Lloyds Group is the giant financial entity formed by the taking over by Lloyds TSB of Halifax Bank of Scotland (HBOS) in a £12.2bn merger.
“During the secret filming, the employee at the branch of Lloyds TSB Offshore told the undercover customer that income earned on deposits made in the tax haven is paid to clients via Hong Kong to ‘get round’ the European Savings Tax Directive," the BBC website story, written by Panorama veteran journalist John Sweeney, says.
Sweeney writes that the banker, who was not named in the article, told its undercover "millionaire": “It’s of no interest to us whether you tell the tax man or not. It’s not our business."
‘Irresponsible’
The BBC quotes HMRC permanent secretary Dave Hartnett as saying that the advice alleged to have been given to the undercover reporter by the Lloyds employee was “an incredibly irresponsible thing for [the Lloyds employee] to have said”.
“We might interpret that to mean he was so reckless that he was giving his client a signal that he didn’t have to make a return of income.

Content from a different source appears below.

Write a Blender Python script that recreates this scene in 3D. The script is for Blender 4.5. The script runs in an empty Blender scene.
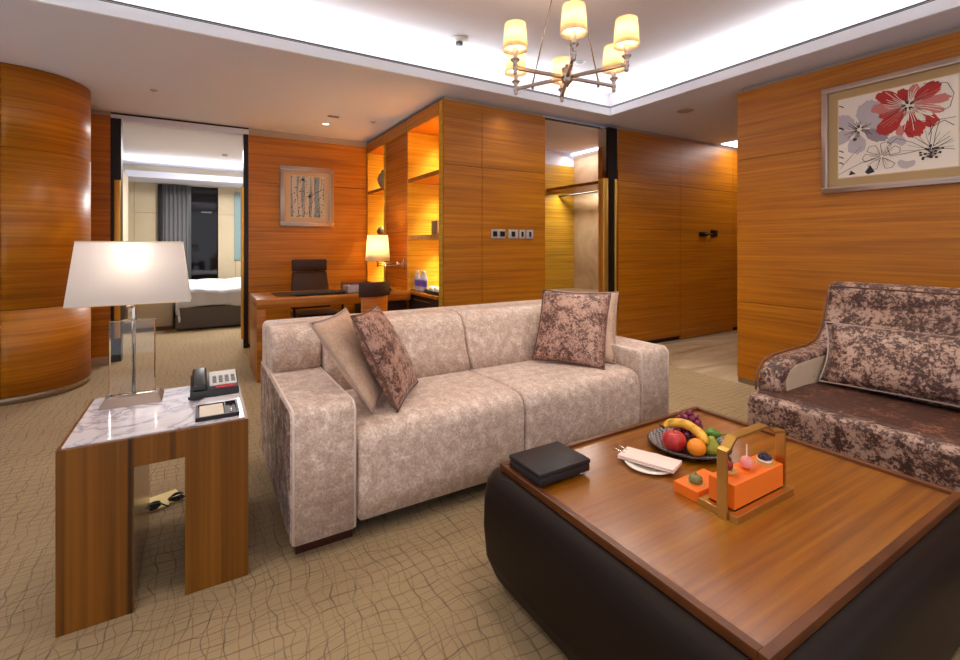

Were we to find that happening we would take a very dim view of it," Sweeney writes, quoting Hartnett.
Sweeney notes that other banks helped by the UK government are “also continuing to do business off-shore in traditional tax havens”, including Northern Rock, bailed out to the tune of £27bn in 2008.
Fund transfers ‘normal’
In its response, Lloyds noted that the transfer of funds to and between subsidiaries “is a normal business activity for large companies”, and that the transaction referred to in the Panorama report involved Lloyds operations in the Cayman Islands and British Virgin Islands, "where the legal framework with regard to repatriation of capital…is more flexible than the legal framework for UK companies”.
“The transfer involving the British Virgin Islands subsidiary was made based on guidance from the FSA on their new rules relating to the funding of non UK subsidiaries by banks,” the Lloyds statement added.
It also said the FSA had been notified of the transfer shortly after it took place.